To scare quote that, and denigrate it over "substantive changes" ... well, I must thank for your solid support of his thesis.
> The key idea: that he is an ILBP (or has been in 10 years) is absurd. He is not....
This attitude denies support to projects like NTPsec, for which he's the technical lead, your take on this concept only applies to current maintainers of existing projects.
Even then, he's converting GCC to git, the latter indirectly bears a great deal of "Internet Load".
I'll repeat the claim from the NTPsec project page:
> GPSD has billions of deployments in Android smartphones world wide and is a mission-critical component in most of the world’s drones and driverless cars and robot submarines.

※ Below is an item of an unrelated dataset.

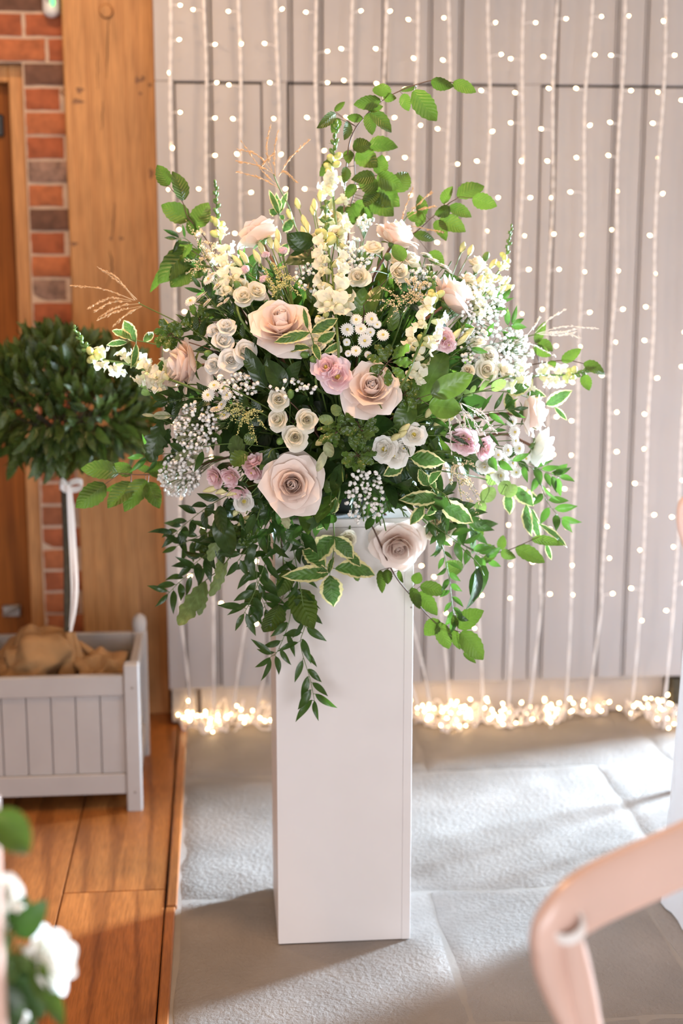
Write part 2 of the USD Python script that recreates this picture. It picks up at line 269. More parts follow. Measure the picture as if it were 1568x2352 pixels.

And tools, to support for example the development of tools like Emacs and GCC, indirectly support "core networking or services".
You can narrowly define "core networking or service contributions" to exclude everyone by Linus Torvalds and Vint Cerf, but that's boring.
> gpsd is a service daemon that monitors a GPS attached to a serial or USB port, decodes the position/velocity/time information it sends, and republishes in a simple uniform format on an IANA-designated TCP/IP port. This enables multiple applications to read from a GPS without contention. The distribution also provides C and Python libraries to encapsulate the client side of talking with gpsd.
> Eric S. Raymond has been the technical lead of GPSD, a close peer project of NTP and one of its principal time sources, since 2004. GPSD has billions of deployments in Android smartphones world wide and is a mission-critical component in most of the world’s drones and driverless cars and robot submarines.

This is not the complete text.